If all works well, it answers normally, and if it doesn't work, it doesn't do anything because it expects nobody will listed. As opposed to an oracle that, if it messes up its own programming, will try to manipulate people with its answers.

Well, yes, except that you can have a perfectly good entirely Friendly AI which just shuts down because nobody listens, so why bother?

You're not testing for Friendliness, you're testing for the willingness to continue the irrational waste of bits and energy.

False positives are vastly better than false negatives when testing for friendliness though. In the case of an oracle AI, friendliness includes a desire to answer questions truthfully regardless of the consequences to the outside world.

friendliness includes a desire to answer questions

Which definition of Friendliness are you referring to?

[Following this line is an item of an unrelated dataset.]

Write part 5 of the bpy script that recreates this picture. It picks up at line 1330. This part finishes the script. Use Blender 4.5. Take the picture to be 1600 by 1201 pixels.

I have a feeling you're treating Friendliness as a sack into which you throw whatever you need at the moment...

Fair enough, let me try to rephrase that without using the word friendliness:

We're trying to make a superintelligent AI that answers all of our questions accurately but does not otherwise influence the world and has no ulterior motives beyond correctly answering questions that we ask of it.

If we instead accidentally made an AI that decides that it is acceptable to (for instance) manipulate us into asking simpler question so that it can answer more of them, it is preferable that it doesn't believe anyone is listening to the answers it gives because that is one less way it has for interacting with the outside world.

It is a redundant safeguard. With it, you might end up with a perfectly functioning AI that does nothing, without it, you may end up with an AI that is optimizing the world in an uncontrolled manner.

it is preferable that it doesn't believe anyone is listening to the answers it gives

I don't think so. As I mentioned in another subthread here, I consider separating what an AI believes (e.g. that no one is listening) from what it actually does (e.g. answer questions) to be a bad idea.

It would send a message because it's programmed to answer questions, I'm assuming.

Yes. Most hypothetical designs are setup that way.